DATA EXTRACT ::
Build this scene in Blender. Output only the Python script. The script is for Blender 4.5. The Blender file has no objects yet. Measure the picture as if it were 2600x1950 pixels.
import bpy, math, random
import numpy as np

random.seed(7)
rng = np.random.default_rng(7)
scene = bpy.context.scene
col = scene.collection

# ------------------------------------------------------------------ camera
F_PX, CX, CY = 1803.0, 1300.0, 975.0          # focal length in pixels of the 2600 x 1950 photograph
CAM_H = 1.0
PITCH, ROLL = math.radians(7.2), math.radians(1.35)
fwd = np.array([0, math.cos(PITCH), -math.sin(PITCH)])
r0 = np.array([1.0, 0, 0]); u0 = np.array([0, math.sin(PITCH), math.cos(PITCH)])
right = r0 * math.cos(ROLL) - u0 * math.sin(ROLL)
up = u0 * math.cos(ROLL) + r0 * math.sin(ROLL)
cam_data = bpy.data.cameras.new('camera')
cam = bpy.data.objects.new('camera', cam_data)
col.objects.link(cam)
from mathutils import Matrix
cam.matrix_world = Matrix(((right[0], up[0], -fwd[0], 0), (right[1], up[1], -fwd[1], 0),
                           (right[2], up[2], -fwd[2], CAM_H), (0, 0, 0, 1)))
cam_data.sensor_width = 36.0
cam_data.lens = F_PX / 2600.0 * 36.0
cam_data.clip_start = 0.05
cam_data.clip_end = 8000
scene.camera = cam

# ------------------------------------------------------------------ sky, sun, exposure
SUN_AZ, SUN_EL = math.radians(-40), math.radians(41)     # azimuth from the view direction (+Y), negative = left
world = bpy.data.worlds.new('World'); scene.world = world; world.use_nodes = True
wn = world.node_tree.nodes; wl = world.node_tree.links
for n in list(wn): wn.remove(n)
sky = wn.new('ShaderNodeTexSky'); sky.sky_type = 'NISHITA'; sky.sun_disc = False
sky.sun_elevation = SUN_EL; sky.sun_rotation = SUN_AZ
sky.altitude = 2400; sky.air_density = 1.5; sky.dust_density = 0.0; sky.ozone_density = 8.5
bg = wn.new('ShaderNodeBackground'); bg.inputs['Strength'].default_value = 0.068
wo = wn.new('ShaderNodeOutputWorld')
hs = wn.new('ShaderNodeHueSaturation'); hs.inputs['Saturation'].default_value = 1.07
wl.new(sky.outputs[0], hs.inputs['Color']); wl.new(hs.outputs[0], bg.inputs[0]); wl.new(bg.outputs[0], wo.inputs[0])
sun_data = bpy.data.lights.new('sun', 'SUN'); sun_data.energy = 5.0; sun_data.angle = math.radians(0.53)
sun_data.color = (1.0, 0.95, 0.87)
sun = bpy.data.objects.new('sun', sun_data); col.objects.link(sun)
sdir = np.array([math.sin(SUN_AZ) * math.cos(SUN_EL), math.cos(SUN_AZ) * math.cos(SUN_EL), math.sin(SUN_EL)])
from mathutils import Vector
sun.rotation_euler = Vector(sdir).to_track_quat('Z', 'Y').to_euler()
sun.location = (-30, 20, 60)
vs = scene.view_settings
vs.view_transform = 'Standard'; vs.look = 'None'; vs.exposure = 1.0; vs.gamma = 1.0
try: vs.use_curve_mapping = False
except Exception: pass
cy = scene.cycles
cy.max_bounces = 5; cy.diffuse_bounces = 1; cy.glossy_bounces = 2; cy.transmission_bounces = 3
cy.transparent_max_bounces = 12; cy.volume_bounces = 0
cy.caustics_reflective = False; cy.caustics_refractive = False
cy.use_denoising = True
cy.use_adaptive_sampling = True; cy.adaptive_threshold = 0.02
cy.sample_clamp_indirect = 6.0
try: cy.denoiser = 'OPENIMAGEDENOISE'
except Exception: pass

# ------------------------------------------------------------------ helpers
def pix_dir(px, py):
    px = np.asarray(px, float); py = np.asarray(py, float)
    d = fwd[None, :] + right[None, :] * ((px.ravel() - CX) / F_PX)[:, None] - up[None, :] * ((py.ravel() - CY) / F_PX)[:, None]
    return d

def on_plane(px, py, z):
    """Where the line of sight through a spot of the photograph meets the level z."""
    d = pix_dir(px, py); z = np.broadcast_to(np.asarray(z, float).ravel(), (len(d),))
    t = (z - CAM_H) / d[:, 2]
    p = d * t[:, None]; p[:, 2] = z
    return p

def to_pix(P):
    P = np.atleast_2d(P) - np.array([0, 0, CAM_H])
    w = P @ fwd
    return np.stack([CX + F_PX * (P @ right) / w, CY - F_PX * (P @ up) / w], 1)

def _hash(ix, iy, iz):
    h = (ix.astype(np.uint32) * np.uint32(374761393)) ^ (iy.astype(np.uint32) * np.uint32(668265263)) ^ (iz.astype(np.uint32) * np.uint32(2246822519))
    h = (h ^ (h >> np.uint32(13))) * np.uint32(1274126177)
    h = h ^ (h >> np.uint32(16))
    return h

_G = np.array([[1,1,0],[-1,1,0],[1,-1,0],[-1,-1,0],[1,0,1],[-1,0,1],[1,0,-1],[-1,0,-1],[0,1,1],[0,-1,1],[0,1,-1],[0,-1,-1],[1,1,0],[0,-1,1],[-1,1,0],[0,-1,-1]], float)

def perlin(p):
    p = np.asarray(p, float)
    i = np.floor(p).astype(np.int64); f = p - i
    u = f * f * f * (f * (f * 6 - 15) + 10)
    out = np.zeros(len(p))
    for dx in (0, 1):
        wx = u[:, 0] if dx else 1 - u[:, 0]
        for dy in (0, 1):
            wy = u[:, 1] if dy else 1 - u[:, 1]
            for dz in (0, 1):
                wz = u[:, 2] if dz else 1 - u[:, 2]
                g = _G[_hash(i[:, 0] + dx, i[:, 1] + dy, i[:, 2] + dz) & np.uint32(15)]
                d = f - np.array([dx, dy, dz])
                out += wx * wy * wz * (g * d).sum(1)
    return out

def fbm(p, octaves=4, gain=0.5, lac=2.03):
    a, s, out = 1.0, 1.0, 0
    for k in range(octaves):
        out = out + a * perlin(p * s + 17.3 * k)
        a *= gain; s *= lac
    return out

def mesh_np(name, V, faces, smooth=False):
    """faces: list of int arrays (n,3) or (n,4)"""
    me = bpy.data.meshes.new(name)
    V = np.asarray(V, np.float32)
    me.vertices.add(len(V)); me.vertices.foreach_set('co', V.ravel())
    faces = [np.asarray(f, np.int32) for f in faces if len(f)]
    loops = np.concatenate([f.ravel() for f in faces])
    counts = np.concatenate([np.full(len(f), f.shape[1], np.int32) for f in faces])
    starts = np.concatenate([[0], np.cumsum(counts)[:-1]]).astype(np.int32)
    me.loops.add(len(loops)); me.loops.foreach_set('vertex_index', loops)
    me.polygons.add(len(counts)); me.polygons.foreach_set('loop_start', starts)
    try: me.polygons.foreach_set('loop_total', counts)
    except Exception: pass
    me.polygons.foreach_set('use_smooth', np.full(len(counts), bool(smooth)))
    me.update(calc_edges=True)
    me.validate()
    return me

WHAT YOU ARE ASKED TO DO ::
Reproduce, please, the lines of the material from its first line down to the line containing "col = scene.collection", keeping both ends and nothing beyond them.

ANSWER TO THIS TASK ::
Build this scene in Blender. Output only the Python script. The script is for Blender 4.5. The Blender file has no objects yet. Measure the picture as if it were 2600x1950 pixels.
import bpy, math, random
import numpy as np

random.seed(7)
rng = np.random.default_rng(7)
scene = bpy.context.scene
col = scene.collection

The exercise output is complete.